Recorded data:
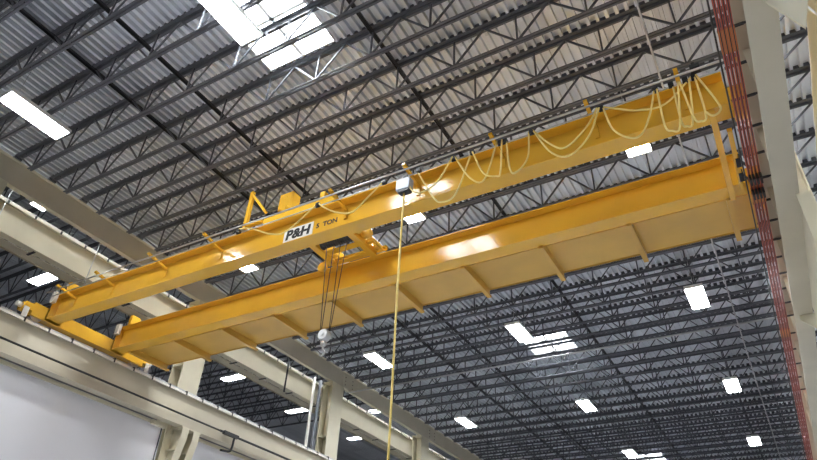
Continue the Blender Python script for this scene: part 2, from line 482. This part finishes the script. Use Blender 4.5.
# ------------------------------------------------------------------ crane runways
RZ0, RZ1 = 5.14, 6.00
def runway(xc, side, name_label, m):
    t = thing('runway_beam', name_label, 'runway beam', (xc, 10, RZ0))
    wbeam(t, 'y', Y0, Y1, xc, RZ0, RZ1, 0.27, 0.022, 0.014, m)
    return t
XRL, XRR = -13.745, 0.865
rl = runway(XRL, 1, 'beige runway beam at lower left carrying the crane left wheels', BEIGE)
rr = runway(XRR, -1, 'beige runway beam at right running beside the red conductor bars', BEIGE)
for y in (2.9, 4.35, 5.79, 7.20, 8.55, 9.94, 11.29, 12.7, 14.1, 15.5, 17, 18.4):
    part('stiffener', B().box(XRR - 0.1, XRR - 0.007, y - 0.006, y + 0.006, RZ0 + 0.022, RZ1 - 0.022), BEIGE, rr)
def rail(xc, label, clips):
    t = thing('crane_rail', label, 'rail', (xc, 10, RZ1), 'runway rails')
    b = B().box(xc - 0.065, xc + 0.065, Y0, Y1, RZ1, RZ1 + 0.012).box(xc - 0.012, xc + 0.012, Y0, Y1, RZ1 + 0.012, RZ1 + 0.05).box(xc - 0.032, xc + 0.032, Y0, Y1, RZ1 + 0.05, RZ1 + 0.08)
    part('rail_bar', b, STEEL, t)
    y = 3.4
    while y < 24 and clips:
        part('rail_clip', B().box(xc + 0.066, xc + 0.15, y - 0.018, y + 0.018, RZ1 + 0.001, RZ1 + 0.035).box(xc + 0.142, xc + 0.155, y - 0.018, y + 0.018, RZ1 - 0.075, RZ1 + 0.035), DARK, t); y += 0.595
    return t
rail(XRL, 'steel crane rail with dark clips on the left runway beam', True)
rail(XRR, 'steel crane rail on top of the right runway beam', False)
solo('edge_strip', B().box(XRL + 0.1355, XRL + 0.140, Y0, Y1, RZ1 - 0.06, RZ1 - 0.002), RAILW, 'pale worn edge strip along the left runway beam top', 'edge strip')
# conduit on the left runway
cx = XRL + 0.16
solo('conduit', B().tube([(cx, Y0, 5.40), (cx, 12.68, 5.40)], 0.026, 8).cyl((cx - 0.03, 5, 5.40), (cx - 0.146, 5, 5.40), 0.01, 6), DARK, 'thin black conduit along the left runway beam side', 'conduit')
b = B().tube(spline([(cx, 26, 5.40), (cx, 13.6, 5.40), (cx, 13.25, 5.40), (cx + 0.02, 13.15, 5.33), (cx + 0.02, 13.13, 5.1), (cx + 0.02, 13.05, 4.95), (cx + 0.02, 12.72, 4.90)], 5), 0.032, 10)
b.box(cx - 0.05, cx + 0.05, 12.72, 13.3, 5.36, 5.45)
solo('cable_sleeve', b, DARK, 'thick black cable on the left runway with a bent loose end hanging down', 'cable')

# brackets under the left runway
def runway_bracket(yc, label, xb=-14.055):
    t = thing('runway_bracket', label, 'bracket', (-13.9, yc, 4.0), 'brackets under the left runway beam')
    for s in (-1, 1):
        y = yc + s * 0.2
        part('gusset', B().prism([(xb, y - 0.012, 3.6), (-13.93, y - 0.012, 3.6), (-13.62, y - 0.012, 4.85), (-13.62, y - 0.012, 5.10), (xb, y - 0.012, 5.10)], (0, 0.024, 0)), CREAM, t)
        f = part('flange', B().prism([(-13.93, y - 0.11, 3.6), (-13.91, y - 0.11, 3.6), (-13.60, y - 0.11, 4.85), (-13.60, y - 0.11, 5.10), (-13.62, y - 0.11, 5.10), (-13.62, y - 0.11, 4.85)], (0, 0.22, 0)), CREAM, t)
        part('stiffener', B().box(xb + 0.005, -13.75, y - 0.1, y + 0.1, 4.55, 4.575), CREAM, t)
    part('seat_plate', B().box(xb, -13.60, yc - 0.34, yc + 0.34, 5.10, 5.137), CREAM, t)
    return t
runway_bracket(11.6, 'cream double bracket under the runway at the bottom left, between white wall sheets')
runway_bracket(18.4, 'cream bracket under the runway beam farther along', -13.98)
# white sheets below the left runway
struct('wall_left', B().box(-14.05, -14.03, Y0, 11.02, FL, 5.16), PANEL, 'large white wall sheet below the left runway', 'wall')
struct('wall_left_far', B().box(-14.05, -14.03, 12.12, Y1, FL, 5.16), PANEL, 'white wall sheet right of the cream bracket', 'wall')
solo('trim_bar', B().box(-14.025, -13.985, Y0, 10.75, 5.06, 5.135), CREAM, 'cream header bar along the top of the white sheet', 'header bar')
solo('trim_bar', B().box(-14.025, -13.985, 12.2, 30, 5.06, 5.135), CREAM, 'cream header bar right of the bracket, over the white sheet', 'header bar')
solo('drop_cable', B().cyl((-14.0, 10.95, 1.5), (-14.0, 10.95, 5.12), 0.015, 8), DARK, 'black vertical cable at the right edge of the white wall sheet', 'cable')
solo('junction_box', B().box(-14.0, -13.9, 10.55, 11.0, 5.02, 5.13), CREAM, 'small cream box beside the cream bracket', 'box', bevel=0.008)

# ------------------------------------------------------------------ right side: conductor bars, pegs, columns
CONX = (0.560, 0.602, 0.644, 0.686)
CNAME = ('leftmost', 'second from the left', 'third from the left', 'rightmost')
for x, nm in zip(CONX, CNAME):
    t = thing('conductor_bar', 'red insulated conductor bar on the right runway, %s of four' % nm, 'conductor bar', (x, 10, 5.75), 'conductor bars along the right runway')
    part('cover', B().box(x - 0.015, x + 0.015, Y0, Y1, 5.76, 5.80), RED, t)
    part('contact_strip', B().box(x - 0.005, x + 0.005, Y0, Y1, 5.754, 5.76), DARK, t)
    for ya in (1.6, 5.2, 8.2, 13.0):
        part('joint_cover', B().box(x - 0.0195, x + 0.0195, ya, ya + 0.35, 5.757, 5.806), ORANGE, t)
y = 4.70
n = 0
PEGN = 0
while y < 24:
    b = B().box(0.54, 0.80, y - 0.014, y + 0.014, 5.808, 5.832)
    b.box(0.79, 0.857, y - 0.010, y + 0.010, 5.812, 5.83)
    solo('conductor_hanger', b, DARK, 'black hanger arm holding the red conductor bars, %s from the top of the photo' % (ORD[n] if n < 20 else 'number %d counted' % (n + 1)), 'hanger arm', 'hanger arms of the conductor bars')
    y += 0.56 if y < 12 else 0.8
    n += 1
    if n >= 20: break
solo('ground_bar', B().box(0.50, 0.518, Y0, 34, 5.77, 5.80), DARK, 'thin black bar left of the red conductor bars', 'bar')

def column_right(yc, label, xf, knee):
    t = thing('support_column', label, 'column', (xf + 0.22, yc, FL), 'beige columns of the right row')
    part('front_flange', B().box(xf, xf + 0.025, yc - 0.2, yc + 0.2, FL, 8.9), CREAM, t)
    part('back_flange', B().box(xf + 0.42, xf + 0.445, yc - 0.2, yc + 0.2, FL, 8.9), CREAM, t)
    part('web', B().box(xf + 0.025, xf + 0.42, yc - 0.01, yc + 0.01, FL, 8.9), CREAM, t)
    part('haunch', B().prism([(x, yc - 0.17, z) for x, z in knee], (0, 0.024, 0)), CREAM, t)
    return t
column_right(4.5, 'beige column top with slanted bracket at the upper right corner', 1.30, [(0.86, 5.138), (0.886, 4.93), (1.05, 4.48), (1.15, 4.78), (1.298, 4.9), (1.298, 5.138)])
column_right(11.3, 'beige column under the right runway at the right edge', 1.20, [(0.80, 5.138), (0.80, 5.05), (1.198, 4.64), (1.198, 5.138)])
t = thing('knee_plate', 'pale triangular steel plate below the right runway beam at the right edge', 'plate', (1.0, 8.7, 4.0))
part('plate', B().prism([(1.0, 7.65, 5.137), (1.0, 10.9, 5.137), (1.0, 10.9, 3.6), (1.0, 9.9, 4.1), (1.0, 7.66, 4.1)], (0.02, 0, 0)), CREAM, t)
part('edge_flange', B().box(0.96, 1.12, 7.63, 7.65, 4.1, 5.137), CREAM, t)
# the neighbouring right bay's runway
t = thing('right_bay_runway_beam', 'pale runway beam of the right bay at the upper right edge', 'runway beam', (1.95, 8, 7.8))
wbeam(t, 'y', Y0, 30, 2.16, 7.8, 8.6, 0.25, 0.02, 0.014, CREAM)
solo('sway_rod', B().cyl((1.10, 5.15, 6.6), (2.10, 7.6, 7.78), 0.012, 8), STEEL, 'thin grey sway rod at the upper right beside the runway beam', 'rod')

# ------------------------------------------------------------------ the bridge crane
GZ0, GZ1 = 6.20, 6.78
GX0, GX1 = -13.60, 0.57
YA, YB = 6.965, 8.745
crane = thing('bridge_crane', 'yellow double-girder overhead bridge crane spanning the bay', 'crane', (-6.5, 7.85, 6.08))
GIRD = {}
for nm, yc in (('near', YA), ('far', YB)):
    w = part('girder', B().box(GX0, GX1, yc - 0.006, yc + 0.006, GZ0 + 0.018, GZ1 - 0.018), YEL, crane, 'yellow crane girder nearer the viewer, with sign' if nm == 'near' else 'yellow crane girder with the walkway behind it')
    part('top_flange', B().box(GX0, GX1, yc - 0.165, yc + 0.165, GZ1 - 0.018, GZ1), YEL, w)
    part('bottom_flange', B().box(GX0, GX1, yc - 0.15, yc + 0.15, GZ0, GZ0 + 0.018), YEL, w)
    part('trolley_rail', B().box(GX0 + 0.2, GX1 - 0.2, yc - 0.03, yc + 0.03, GZ1 + 0.001, GZ1 + 0.05), STEEL, w)
    part('end_stop', B().box(GX0 + 0.24, GX0 + 0.34, yc - 0.12, yc + 0.12, GZ1 + 0.051, GZ1 + 0.30), YEL, w)
    part('rubber_bumper', B().box(GX0 + 0.0, GX0 + 0.13, yc - 0.25, yc - 0.166, GZ1 - 0.22, GZ1 + 0.04), RAILW, w, 'pale block on the girder end')
    part('end_plate', B().box(GX0 - 0.015, GX0, yc - 0.165, yc + 0.165, GZ0, GZ1), YEL, w)
    GIRD[nm] = w
# end trucks
for x, ya, yb in ((XRL, 6.25, 9.75), (XRR, 6.25, 9.75)):
    inner = x + 0.13 if x < -5 else x - 0.13
    b = B().box(x - 0.13, x + 0.13, ya + 0.2, yb - 0.2, 6.14, 6.44)
    t_ = part('end_truck', b, YEL, crane, bevel=0.006)
    for yw in (6.62, 9.38):
        part('wheel', B().lathe((x - 0.05, yw, 6.205), (1, 0, 0), [(0, 0.145), (0.015, 0.145), (0.018, 0.122), (0.082, 0.122), (0.085, 0.145), (0.1, 0.145)], 20), STEEL, t_)
    for yy, s in ((ya, -1), (yb, 1)):
        part('nose_plate', B().box(x - 0.14, x + 0.14, min(yy, yy - s * 0.2), max(yy, yy - s * 0.2), 6.22, 6.38), YEL, t_)
        part('bumper', B().cyl((x, yy, 6.3), (x, yy + s * 0.12, 6.3), 0.06, 12), RAILW, t_, 'pale round bumper')
        part('rail_sweep', B().box(x + 0.14, x + 0.155, min(yy, yy - s * 0.12), max(yy, yy - s * 0.12), 6.02, 6.26), RAILW, t_)
for yc in (YA, YB):
    for x0, x1 in ((XRL + 0.13, GX0 - 0.015), (GX1, XRR - 0.13)):
        part('girder_saddle', B().box(min(x0, x1), max(x0, x1), yc - 0.2, yc + 0.2, 6.16, 6.42), YEL, crane)
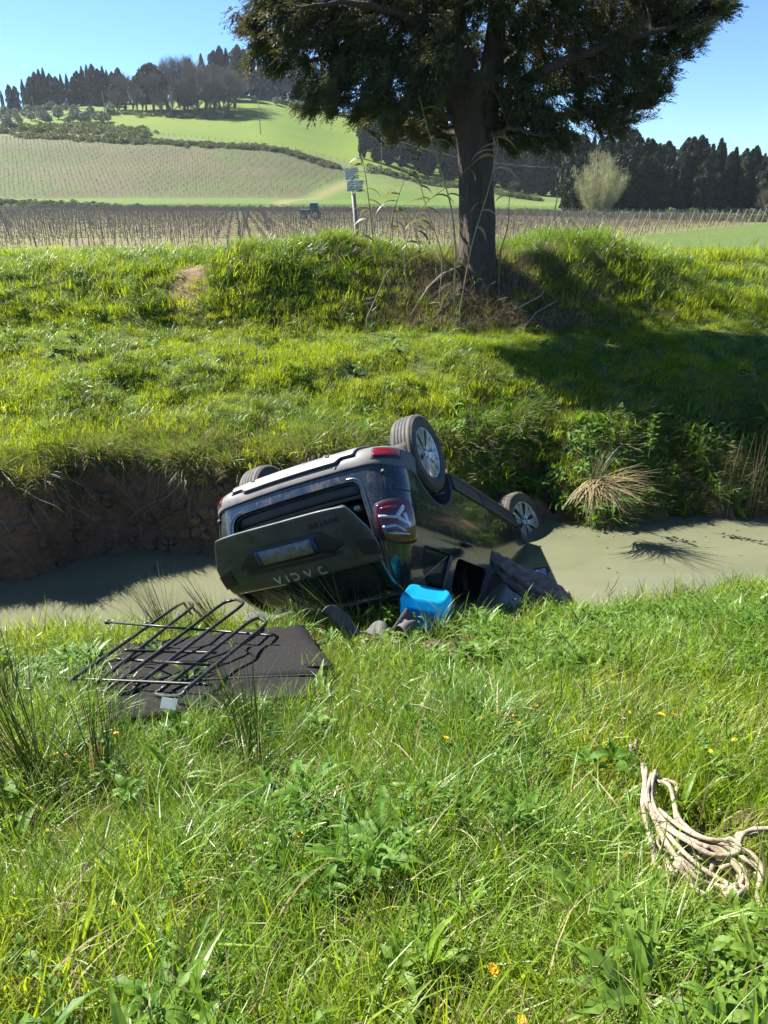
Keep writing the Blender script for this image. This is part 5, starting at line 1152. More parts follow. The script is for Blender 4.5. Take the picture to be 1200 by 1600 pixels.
# curled rubber sheet beside the jerrycan
sheet = []
prof = [(503, 956), (520, 972), (536, 992), (552, 998), (568, 988), (584, 990), (598, 1001), (612, 1004), (624, 1003), (632, 997), (634, 988), (628, 981), (618, 982), (613, 990)]
PR = [at_y(px, py, 4.30 + .12 * math.sin(k * .5)) for k, (px, py) in enumerate(prof)]; back = Vector((.07, .13, -.01))
xs = np.arange(len(PR)); tt = np.linspace(0, len(PR) - 1, 60); Cc = np.stack([crom(xs, [p[j] for p in PR], tt) for j in range(3)], -1)
G = [[Vector(c) + back * v * (1 + .10 * math.sin(i * .35)) + Vector((0, 0, .015 * math.sin(i * .5 + 4 * v))) for v in np.linspace(0, 1, 6)] for i, c in enumerate(Cc)]
rs = thing('rubber_sheet', 'grey rubber sheet curled like a wave in the grass left of the blue jerrycan', 'rubber mat')
solidify(MB().grid(G).build('sheet', M['rubber_mat'], rs, True), .007)
q = [at_y(598, 1002, 4.38), at_y(618, 975, 4.45), at_y(635, 950, 4.56), at_y(652, 968, 4.62), at_y(655, 985, 4.6), at_y(628, 1004, 4.42)]
G = [[q[0].lerp(q[5], v), q[1].lerp(q[4], v), q[2].lerp(q[3], v)] for v in np.linspace(0, 1, 5)]
solidify(MB().grid(G).build('raised_flap', M['rubber_mat'], rs, True), .007)
# pale grey cardboard strip and a broken stake beside it
st = at_y(576, 1012, 4.5); tag(MB().tube([(st.x, 4.5, gz(st.x, 4.5) - .1), (st.x + .005, 4.49, st.z - .04), (st.x - .02, 4.5, st.z + .06)], [.035, .033, .028], 7, fn=lambda i, a: 1 + .2 * math.sin(3*a)).build('broken_stake', M['wood'], None, True), 'short broken wooden stake standing in the grass under the curled rubber sheet', 'stake')
for k, (px0, py0, px1, py1) in enumerate([(380, 968, 470, 955), (455, 958, 505, 950)]):
    a, b = hit(px0, py0, .12), hit(px1, py1, .14); d = (b - a).normalized(); s_ = Vector((-d.y, d.x, 0)) * .05
    G = [[a.lerp(b, t) + s_ * (w_ - .5) * 2 + Vector((0, 0, .02 * math.sin(9*t + k) + .01 * w_)) for w_ in np.linspace(0, 1, 4)] for t in np.linspace(0, 1, 12)]
    tag(solidify(MB().grid(G).build('crumpled_strip', M['rubber_mat'], None, True), .004), ['long grey crumpled strip lying in the grass below the open tailgate', 'short grey crumpled strip between tailgate and curled rubber sheet'][k], 'debris')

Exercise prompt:
Search the entries for the word "script", then list each line that holds it.

Worked answer:
Continue the Blender Python script for this scene: part 2, from line 482. This part finishes the script. Use Blender 4.5.
Keep writing the Blender script for this image. This is part 5, starting at line 1152. More parts follow. The script is for Blender 4.5. Take the picture to be 1200 by 1600 pixels.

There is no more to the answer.